2025年2月14日(金)

Wedge REPORT

2024年12月19日

 備前市では、伝統工芸「備前焼」を観光の核として活用したプランが展開されている。訪問者は備前焼の作陶体験を通じて、この地域独自の陶芸技法やその歴史的背景に触れ、備前焼の器で食事が提供され、地元の食材を活かした料理を通じて地域文化を体験することができる。

 陶芸家との交流も組み込まれ、訪問者は作品制作の裏にある職人の想いや技術を学んだ。備前焼と食文化を融合させたこの取り組みは、訪問者に地域の深い理解と魅力的な体験を提供するだけでなく、伝統工芸品の価値を再発見する機会となることを意識して企画された。

 愛知県豊田市下山地区では、里山の景観保全をテーマにしたツアーが展開されている。訪問者は農地の景観保全作業に参加し、地元住民との共同作業を通じて地域資源の価値を体感する。

 囲炉裏を囲んだランチイベントでは、地元住民と交流しながら地域の食文化を楽しむ。環境保全と観光を結びつけることで、持続可能な地域観光のモデルケースとなりうる。

 実際にこの企画がすぐに人気旅行商品になるかと言えば、適切な商品化には多くのトライ&エラーを重ねるだろう。旅行業界のプロフェッショナルが担当、上記のような旅行商品をもっとスムーズにうまく策定できるかもしれないが、重要なのは、いきなり人気旅行商品を作ることではなく、この活動を通じて、地域内の旅行事業者と非旅行事業者のコミュニケーションが促進され、連携の気運が生まれてゆくことである。

 日本全国に広がる青年会議所のうち150以上が来年度以降もインバウンドへの取り組みを継続したいと表明した。JCの活動は1年区切りが基本なので、継続的に同じテーマが扱われることは極めて稀なのだが、このインバウンドと地方創生は数年の継続計画になりつつある。

 ここに行政、商工会議所等の多様なプレイヤーが乗ってくることで観光地域経営と地域創生が良い循環になってゆくだろう。
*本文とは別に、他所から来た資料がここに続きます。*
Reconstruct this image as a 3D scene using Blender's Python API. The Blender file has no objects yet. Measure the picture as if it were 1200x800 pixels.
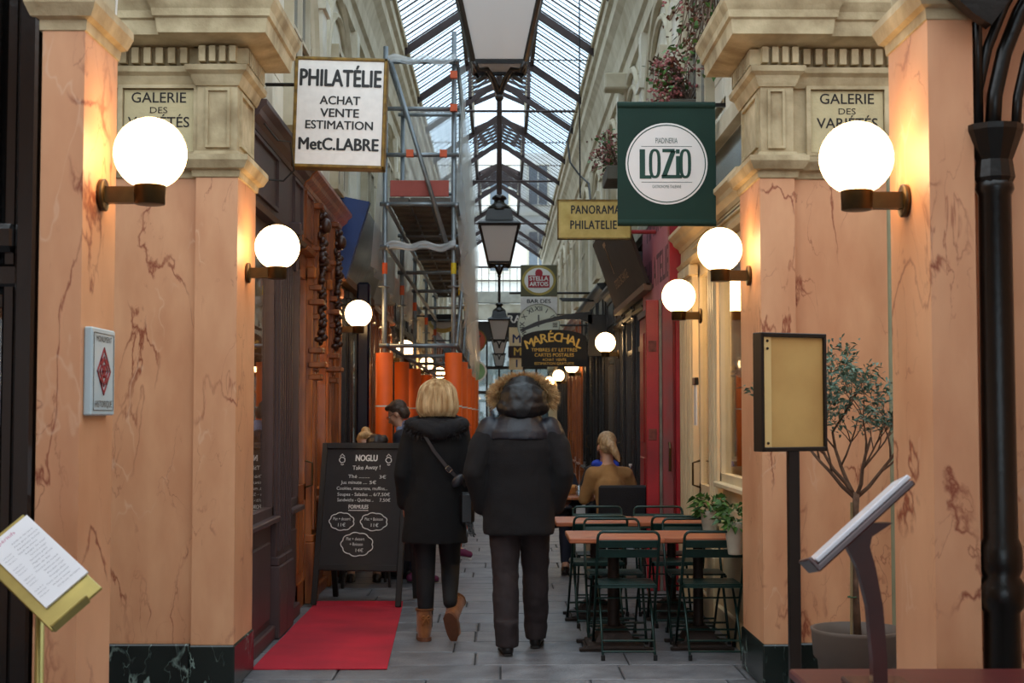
import bpy, math, random
from mathutils import Vector, Matrix, Euler
random.seed(7)
S = bpy.context.scene
C = S.collection
# ---------------------------------------------------------------- camera
F = 1667.0; CZ = 1.55
yaw = math.atan(15 / F); pitch = math.atan(85 / F)
cd = bpy.data.cameras.new('camera'); cam = bpy.data.objects.new('camera', cd); C.objects.link(cam)
cd.sensor_width = 36; cd.lens = 36 * F / 1200; cd.clip_end = 400; cd.clip_start = 0.05
cam.location = (0, 0, CZ)
CR = Matrix.Rotation(-yaw, 3, 'Z') @ Matrix.Rotation(math.pi / 2 + pitch, 3, 'X')
cam.rotation_euler = CR.to_euler()
S.camera = cam
cd.dof.use_dof = True; cd.dof.focus_distance = 9.5; cd.dof.aperture_fstop = 5.6
# ---------------------------------------------------------------- sky
w = bpy.data.worlds.new('sky'); S.world = w; w.use_nodes = True
nt = w.node_tree; bg = nt.nodes['Background']
tc = nt.nodes.new('ShaderNodeTexCoord'); nz = nt.nodes.new('ShaderNodeTexNoise')
nz.inputs['Scale'].default_value = 2.2; nz.inputs['Detail'].default_value = 5
rp = nt.nodes.new('ShaderNodeValToRGB')
rp.color_ramp.elements[0].position = .35; rp.color_ramp.elements[0].color = (.60, .80, .96, 1)
rp.color_ramp.elements[1].position = .62; rp.color_ramp.elements[1].color = (.88, .95, 1, 1)
nt.links.new(tc.outputs['Generated'], nz.inputs['Vector']); nt.links.new(nz.outputs['Fac'], rp.inputs['Fac'])
nt.links.new(rp.outputs['Color'], bg.inputs['Color'])
bg.inputs['Strength'].default_value = 2.6
# exposure
vs = S.view_settings; vs.view_transform = 'Standard'; vs.look = 'None'; vs.gamma = 1; vs.use_curve_mapping = False
vs.exposure = 0.0
LAMP = 12.0      # strength of the globe lamps
# ---------------------------------------------------------------- helpers
def at(px, py, Y):
    d = CR @ Vector(((px - 600) / F, (400 - py) / F, -1))
    return Vector((0, 0, CZ)) + d * (Y / d.y)
def lin(h):
    if isinstance(h, str):
        h = [int(h[i:i + 2], 16) / 255 for i in (0, 2, 4)]
        h = [c / 12.92 if c <= .04045 else ((c + .055) / 1.055) ** 2.4 for c in h]
    return (h[0], h[1], h[2], 1)
MT = {}
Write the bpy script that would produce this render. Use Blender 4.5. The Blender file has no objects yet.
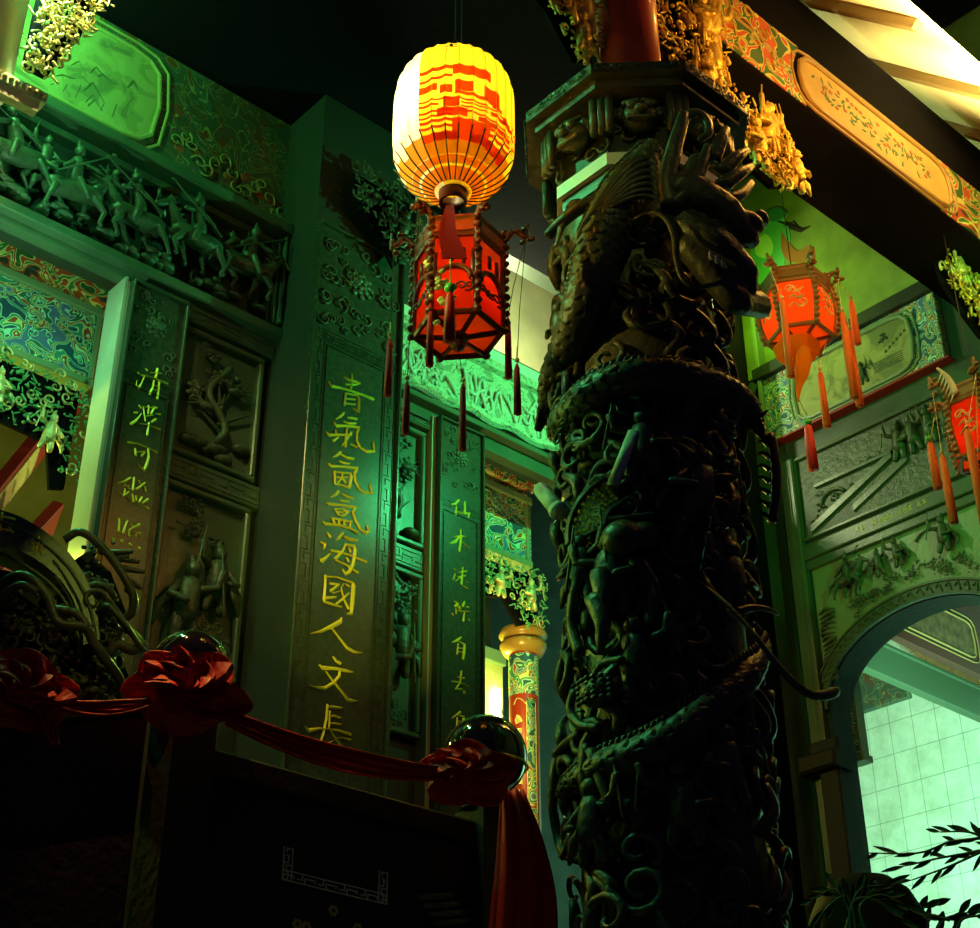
import bpy, math, random
import numpy as np

# ---------------------------------------------------------------- camera, world, lamps, exposure
sc = bpy.context.scene
COL = sc.collection
FPX, TH, HD, RL = 1503.7, .53238, .83546, -.00243
def cam_axes():
    F = np.array([math.cos(HD)*math.cos(TH), math.sin(HD)*math.cos(TH), math.sin(TH)])
    r = np.array([math.sin(HD), -math.cos(HD), 0.]); u = np.cross(r, F)
    return np.array([math.cos(RL)*r+math.sin(RL)*u, -math.sin(RL)*r+math.cos(RL)*u, F])
CM = cam_axes(); CP = np.array([0., 0., 1.6])
import mathutils
cd = bpy.data.cameras.new('camera'); co = bpy.data.objects.new('camera', cd); COL.objects.link(co)
cd.sensor_fit = 'HORIZONTAL'; cd.sensor_width = 36; cd.lens = FPX/980*36; cd.clip_start = .05
m3 = mathutils.Matrix((CM[0], CM[1], -CM[2])).transposed()
co.matrix_world = mathutils.Matrix.Translation(CP.tolist()) @ m3.to_4x4()
sc.camera = co
w = bpy.data.worlds.new('night'); sc.world = w; w.use_nodes = True
bgn = w.node_tree.nodes['Background']; bgn.inputs[0].default_value = (.38, .30, .85, 1); bgn.inputs[1].default_value = .018
def lamp(name, loc, color, power, radius=.03, kind='POINT', aim=None, size=None, spot=None):
    l = bpy.data.lights.new(name, kind); l.color = color; l.energy = power
    if kind in ('POINT', 'SPOT'): l.shadow_soft_size = radius
    if kind == 'AREA': l.shape = 'RECTANGLE'; l.size, l.size_y = size
    if spot: l.spot_size = math.radians(spot); l.spot_blend = .6
    o = bpy.data.objects.new(name, l); COL.objects.link(o); o.location = loc
    if aim is not None:
        o.rotation_euler = (mathutils.Vector(aim)-mathutils.Vector(loc)).to_track_quat('-Z', 'Y').to_euler()
    return o
GREEN = (.10, 1., .30); CYAN = (.25, 1., .55); WARM = (1., .55, .10); YEL = (1., .85, .25)
lamp('green_floodlight', (1.10, 3.66, 5.80), (.16, 1., .22), 34, .05)
lamp('frieze_fill', (1.02, 3.05, 5.15), (.10, 1., .34), 62, .03)  # added light brightening the horsemen frieze, no fixture there
lamp('lintel_fill', (1.45, 3.85, 4.55), (.35, 1., .45), 8, 0)  # added unseen light for the far left lintel and jamb
lamp('green_lamp_behind_column', (3.80, 2.95, 4.95), (.07, 1., .30), 74, 0, 'SPOT', (3.35, 4.0, 5.0), spot=120)
lamp('mural_lamp', (4.95, 3.62, 6.15), (.50, 1., .05), 7, .03)
lamp('green_lamp_right', (3.6, .5, 4.6), (.02, 1., .10), 120, .04, 'SPOT', (5.3, 3.0, 5.12), spot=33)
lamp('tile_room_lamp', (5.75, 2.9, 3.1), (.30, 1., .68), 600, .06, 'SPOT', (7.5, 4.4, 4.1), spot=95)
lamp('eave_lamp', (4.0, 1.46, 4.75), (1., .80, .24), 950, .04, 'SPOT', (4.0, 1.50, 5.5), spot=62)
lamp('eave_fill_inner', (3.55, 1.48, 4.85), (1., .78, .22), 420, 0, 'SPOT', (3.5, 1.50, 5.5), spot=58)  # added second light widening the bright eave boards, kept unseen
lamp('beam_lamp', (3.0, 1.2, 5.0), (1., .50, .10), 3.5, .03)
lamp('carving_lamp', (2.95, 1.66, 4.98), (1., .42, .05), 11., .02)
lamp('carving_lamp_low', (3.3, 1.80, 4.9), (1., .42, .05), 5, .02)
lamp('far_bracket_fill', (4.35, 1.85, 4.95), (1., .75, .12), 2.2, 0)  # added light for the far right gilded carving
lamp('left_bracket_lamp', (.95, 2.80, 5.35), (1., .80, .25), 80, .03, 'SPOT', (1.10, 3.15, 5.0), spot=80)
lamp('shrine_lamp_right', (4.25, 5.0, 4.0), (.9, 1., .12), 45, .06)
lamp('shrine_lamp_left', (1.3, 5.0, 4.2), (.80, 1., .10), 42, .06)
lamp('burner_fill', (1.0, 1.9, 3.5), (.9, 1., .12), 5, 0, 'SPOT', (1.42, 2.85, 3.05), spot=24)  # added spot lifting the mane and claws, the burner has no lamp
lamp('clerestory_lamp', (4.0, 4.35, 5.75), (.90, 1., .50), 45, .05)
lamp('rosette_fill', (1.30, 2.60, 3.65), (1., .36, .07), 38, 0, 'SPOT', (1.47, 2.46, 2.7), spot=44)  # added unseen spot for the left and middle rosettes, no table here
lamp('rosette_fill_right', (1.95, 2.80, 3.6), (1., .34, .07), 16, 0, 'SPOT', (2.2, 2.55, 2.62), spot=40)  # added unseen spot for the right rosette
lamp('pillar_uplight', (1.9, 2.75, 3.0), (1., .92, .06), 30, 0, 'SPOT', (2.82, 3.78, 3.95), spot=34)
lamp('plaque_fill', (1.75, 3.05, 3.25), (.50, 1., .08), 1.7, 0)  # added invisible fill for the plaque lettering
lamp('column_rim_fill', (1.45, 3.0, 3.5), (.25, 1., .12), 9, 0, 'SPOT', (2.35, 2.1, 3.15), spot=52)  # added unseen green spot for the dragon column's left rim
lamp('column_fill', (1.15, 2.5, 4.05), (1., .85, .12), 22., 0, 'SPOT', (2.35, 2.05, 4.0), spot=42)  # added unseen spot brightening the upper dragon column
lamp('column_front_fill', (1.2, .9, 4.6), (.8, 1., .18), 6, 0, 'SPOT', (2.35, 2.0, 4.15), spot=26)  # added frontal fill for the dragon's head and body
lamp('tassel_fill', (3.50, 2.15, 4.75), (1., .40, .08), 1.0, 0)  # added invisible orange fill for the lantern's tassels
lamp('red_column_fill', (3.85, 4.15, 3.95), (1., .75, .15), 15, 0)  # added unseen light for the shrine's red column
lamp('railing_fill', (.9, .9, 2.3), (.7, 1., .4), 1.2, 0, 'SPOT', (1.95, 2.55, 2.42), spot=22)  # added faint front spot to bring out the key fret
sc.view_settings.view_transform = 'Standard'; sc.view_settings.look = 'None'
sc.view_settings.gamma = 1; sc.view_settings.use_curve_mapping = False
sc.view_settings.exposure = 0.0
sc.cycles.max_bounces = 6; sc.cycles.transparent_max_bounces = 6

# ---------------------------------------------------------------- rays through photo pixels -> true points
def ray(x, y): return CM.T @ np.array([(x-490)/FPX, -(y-464)/FPX, 1.])
def onplane(px, py, ax, val):
    d = ray(px, py); i = 'XYZ'.index(ax); return CP + d*(val-CP[i])/d[i]
def atdist(px, py, dist):
    d = ray(px, py); return CP + d*dist/math.hypot(d[0], d[1])

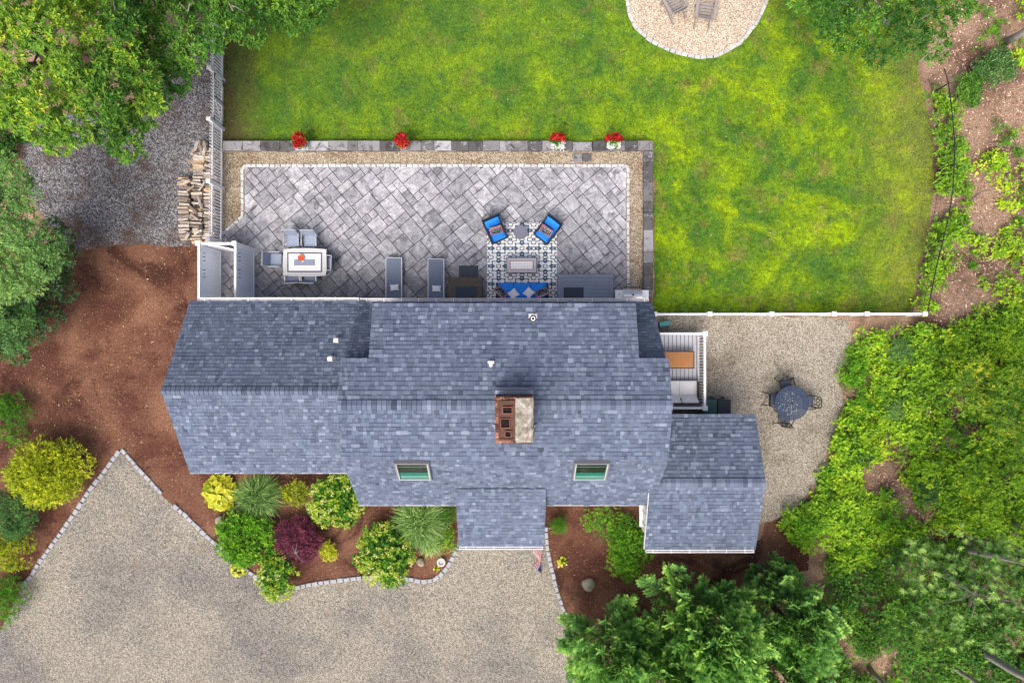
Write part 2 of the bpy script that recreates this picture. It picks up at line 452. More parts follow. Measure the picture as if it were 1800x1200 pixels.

観光事業に知見のないJCメンバーが理解し動くことのできるような形式知化は他の対象・組織でも有効なはずである。この形式知化を継続的に行い、全国で700のLOMを持つJCがこの循環の触媒になることに期待できる。

JCが先頭となる意味

 観光と地域創生を繋ぐ媒体になるのはどのような組織でもよいのだが、JCの特徴はその若さと多分そこからくる学習能力の高さとアジリティであろう。もちろん700もあるので地域のLOMごとにその差は大きいと思われるが、うまく運営されたときには新たな動きを紡ぎだすことも可能となる。

 それは2021年に工場の祭典を取材したときにも感じた。新潟県の三条市と燕市は古くから作業工具・刃物といった金属製品や洋食器等「金物の町」として知られていたが、過去数十年にわたり金属製品の出荷額は減少し地域の産業基盤が弱体化していた。そこで17年から「工場の祭典(こうばのさいてん)」という、工場・耕場(農産物)・購場(地場産品購入可能店)をめぐるイベントを開催している。

 これは観光振興としてはまだ初期的なのだが、興味をひかれたのは燕市と三条市が協力し、双方の工場が一体となってこのオープンファクトリーイベントを行った点であった。実は燕市と三条市はある意味ライバル関係でなかなか協力が容易ではなかったのだが、双方のJCのメンバーが中核となり、行政の支援等も経てこの協力イベントが実施されたのだ。

 これは過去の関係性にこだわらない若手経営者が主体となるJC故に可能だったのではないかと筆者は想定している。この工場の祭典はある地域の例だが、今回のインバウンド観光プロジェクトにおけるアドベンチャーツーリズムの着地型商品開発が全国レベルに広がっていく期待は十分にある。